___ Data shown ___

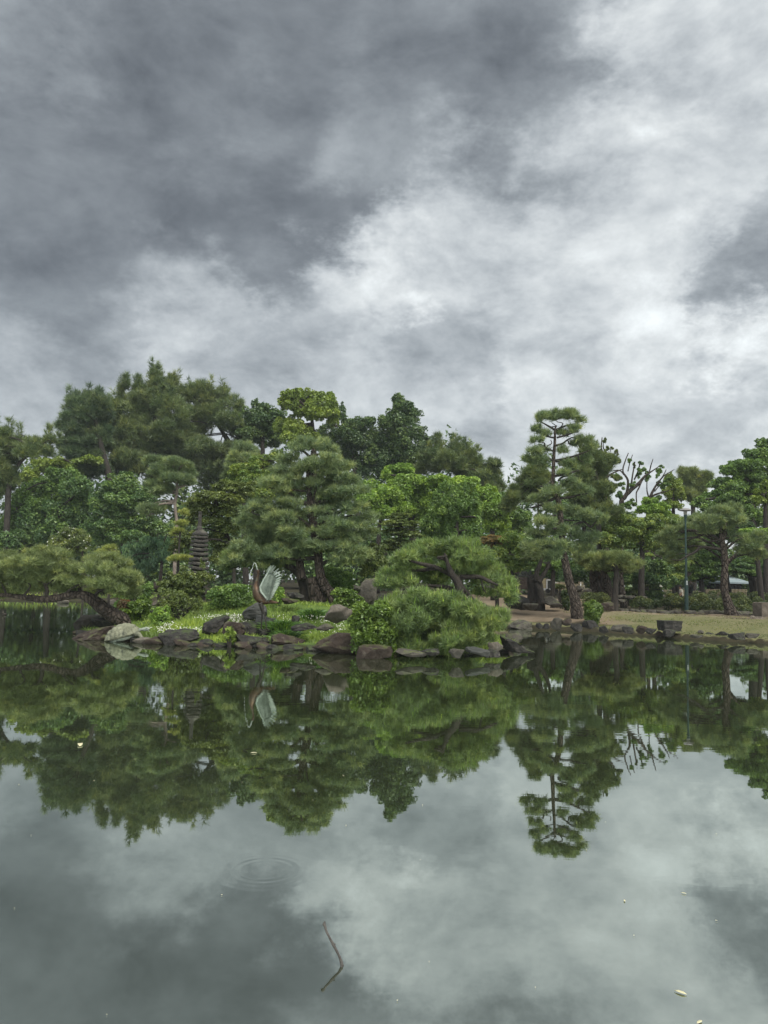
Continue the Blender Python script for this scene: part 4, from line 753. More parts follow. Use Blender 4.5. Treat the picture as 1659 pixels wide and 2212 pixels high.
# upright pale shoots (candles) on the outer clumps
pos, nr = sample(sub, 1500, .2, (1.0, 1.08))
Vs = []; Fs = []
up = unit(np.array((0, 0, 1.0)) + rng.normal(size=(1500, 3)) * .18)
sd = unit(np.cross(up, rng.normal(size=(1500, 3)))) * .016; s2 = unit(np.cross(up, sd)) * .016; Lc = rng.uniform(.10, .22, (1500, 1))
V = np.stack([pos - sd, pos + sd, pos + up * Lc, pos - s2, pos + s2, pos + up * Lc * .96], 1).reshape(-1, 3)
tn = np.repeat(TONE['t'], 6)
tag(put('shoot', set_tone(mesh_from(V, np.arange(9000).reshape(-1, 3), M['leaf_bright'], False, b_), tn), r_), kind='stuff')
branches(r_, b_, cE, Y2 + .2, [[(1010, 410, 30), (930, 380, 20), (850, 350, 17), (760, 330, 14), (660, 300, 7)], [(880, 365, 13), (790, 375, 14), (690, 382, 9)], [(990, 390, 20), (950, 300, 15), (890, 285, 11), (960, 270, 6)], [(1040, 470, 26), (1090, 530, 17), (1140, 590, 15), (1190, 640, 14), (1240, 640, 11), (1285, 680, 7)], [(1200, 640, 9), (1250, 660, 8), (1240, 690, 4)], [(1060, 430, 20), (1200, 430, 16), (1270, 460, 13), (1340, 490, 7)], [(1215, 440, 8), (1225, 500, 6), (1250, 550, 4)], [(1000, 520, 18), (900, 500, 14), (760, 490, 11), (650, 465, 9), (570, 450, 5)], [(1060, 570, 12), (1000, 545, 10), (960, 530, 6)], [(1060, 800, 20), (1110, 860, 16), (1060, 880, 9)], [(1040, 740, 16), (900, 700, 12), (760, 690, 6)]], 'bark_dark', 9, .12)
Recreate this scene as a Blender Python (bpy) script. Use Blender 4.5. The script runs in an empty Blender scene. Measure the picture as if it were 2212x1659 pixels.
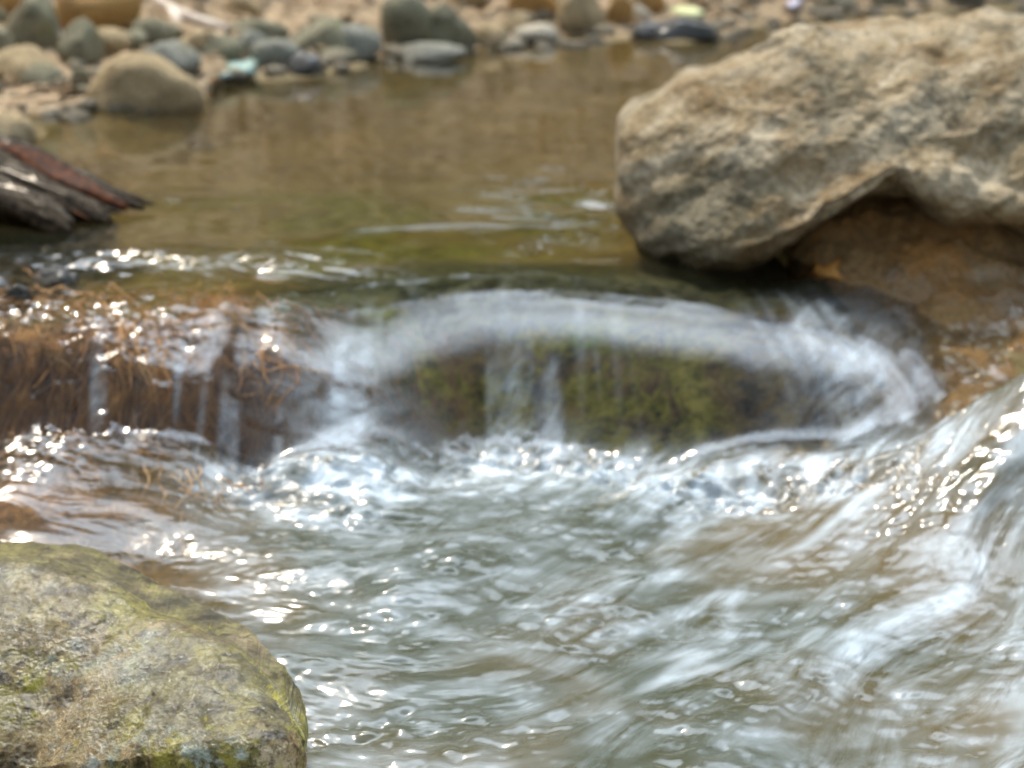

___

### Exercise prompt
Transcribe every entry word for word, but omit the pictures.

### Expected answer
Continue the Blender Python script for this scene: part 4, from line 753. More parts follow. Use Blender 4.5. Treat the picture as 1659 pixels wide and 2212 pixels high.
# upright pale shoots (candles) on the outer clumps
pos, nr = sample(sub, 1500, .2, (1.0, 1.08))
Vs = []; Fs = []
up = unit(np.array((0, 0, 1.0)) + rng.normal(size=(1500, 3)) * .18)
sd = unit(np.cross(up, rng.normal(size=(1500, 3)))) * .016; s2 = unit(np.cross(up, sd)) * .016; Lc = rng.uniform(.10, .22, (1500, 1))
V = np.stack([pos - sd, pos + sd, pos + up * Lc, pos - s2, pos + s2, pos + up * Lc * .96], 1).reshape(-1, 3)
tn = np.repeat(TONE['t'], 6)
tag(put('shoot', set_tone(mesh_from(V, np.arange(9000).reshape(-1, 3), M['leaf_bright'], False, b_), tn), r_), kind='stuff')
branches(r_, b_, cE, Y2 + .2, [[(1010, 410, 30), (930, 380, 20), (850, 350, 17), (760, 330, 14), (660, 300, 7)], [(880, 365, 13), (790, 375, 14), (690, 382, 9)], [(990, 390, 20), (950, 300, 15), (890, 285, 11), (960, 270, 6)], [(1040, 470, 26), (1090, 530, 17), (1140, 590, 15), (1190, 640, 14), (1240, 640, 11), (1285, 680, 7)], [(1200, 640, 9), (1250, 660, 8), (1240, 690, 4)], [(1060, 430, 20), (1200, 430, 16), (1270, 460, 13), (1340, 490, 7)], [(1215, 440, 8), (1225, 500, 6), (1250, 550, 4)], [(1000, 520, 18), (900, 500, 14), (760, 490, 11), (650, 465, 9), (570, 450, 5)], [(1060, 570, 12), (1000, 545, 10), (960, 530, 6)], [(1060, 800, 20), (1110, 860, 16), (1060, 880, 9)], [(1040, 740, 16), (900, 700, 12), (760, 690, 6)]], 'bark_dark', 9, .12)
Recreate this scene as a Blender Python (bpy) script. Use Blender 4.5. The script runs in an empty Blender scene. Measure the picture as if it were 2212x1659 pixels.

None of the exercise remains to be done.